There was Wallander's Kurt Wallander, who wandered the frozen grey wastelands of Scandinavia, his life a sad shell washed up on the shore of the Baltic Sea, but his crime-fighting zeal undiminished by his bitter loneliness and pain.

Then there is Alec Hardy (David Tennant) and Ellie Miller (Olivia Colman) in series two of Broadchurch (TV One, Sunday evening).

Series one was dark and heart-wrenching, but good, all the same.

Series two, a couple of episodes in, has some issues.

It is fine for a detective to be defective, but not to be deeply unprofessional in court.

Broadchurch series one followed the search for the killer of an 11-year-old boy, a search that ended with the arrest of Ellie Miller's husband.

Ellie is understandably somewhat traumatised by that outcome in series two.

Alec Hardy, meanwhile, is still battling some awful illness that makes him clutch at his heart and almost die quite regularly - he should get that looked at.

Ellie's bad husband has pleaded not guilty, despite confessing, leading everyone to court, where Charlotte Rampling is the clearly troubled (not sure what her problem is) prosecuting barrister.

Things go wrong.

Police bring a stony-faced, unflappable persona with them to court, and, in my experience, do not fly off in defensive rants.

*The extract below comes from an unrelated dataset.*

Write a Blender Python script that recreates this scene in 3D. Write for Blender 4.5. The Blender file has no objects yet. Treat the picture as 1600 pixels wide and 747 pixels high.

Alec and Ellie fail on that account, falling easily to the barbs and innuendoes of defence lawyer Sharon Bishop (Marianne Jean Baptiste).

We know, at least, why Bishop is troubled - her son is in prison.

Series two is troubled a bit too, having misjudged the line between dramatic and slightly silly.

And with so many deeply troubled people, it is really hard to keep up, and a little hard to care.

Speaking of being troubled, superheroes can fall into that category.

Look a Batman, he's always struggling with the morality of his role.

Superheroes: A Never Ending Battle looks at the evolution of the genre, beginning with Depression-era comic writers, and legends such as Stan Lee.

On BBC Knowledge this Saturday at 7.30pm, host Liev Schreiber (who apparently had a troubled childhood) gives us the lowdown.